Singapore business culture
I’m involved in a research project at a university, for which there are three bosses in three separate departments and about 24 research assistants, all told. Although the three bosses meet regularly, the three departments normally have nothing to do with each other, so it’s important to foster a system of collaboration. Hah! you exclaim – that’ll never work; look at General Motors, where design, marketing and manufacture were in three separate buildings. And indeed you have a point; the bosses of the project have a limited understanding of what’s going on at lower levels, and where the project is going.
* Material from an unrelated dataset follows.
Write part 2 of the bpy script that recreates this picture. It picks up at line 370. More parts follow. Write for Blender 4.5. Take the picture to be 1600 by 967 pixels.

Fortunately for the project, the underlings do sometimes speak to each other. They can work together to solve problems, but when they hit a snag, what happens? Do they report to their bosses that something is not workable, that it is incompatible with the aims of the project, or that they need more workers with specific skills? Nope.
For Singaporean workers (and this is probably true of Chinese culture in general), it’s taboo to tell the boss that 1) you can’t do something; 2) the rapid changes the boss demands don’t make sense for the project; 3) something is not working. You could cause the boss to lose face, or to shoot the messenger. You can’t actually cause the boss to do something positive, and thus improve the project’s chances for success. So you keep muddling along, overworked, at a futile task.
Loyalty is to the boss, not to the project at hand. Presumably, the boss’s godlike status will ensure that s/he will magically come to know that there’s something wrong, and will fix it. Or perhaps the boss’s boss will descend from the clouds and correct the boss, who will then be in a position to correct you. In either case, the culture attributes omniscience to the overseers, which is a recipe for lower-level zombie-like behavior and ultimate failure.
So it’s hard to see how any project can succeed in this culture. Maybe there’s a test for all potential bosses to pass, which requires evidence of godly prescience. If so, I’d like to watch!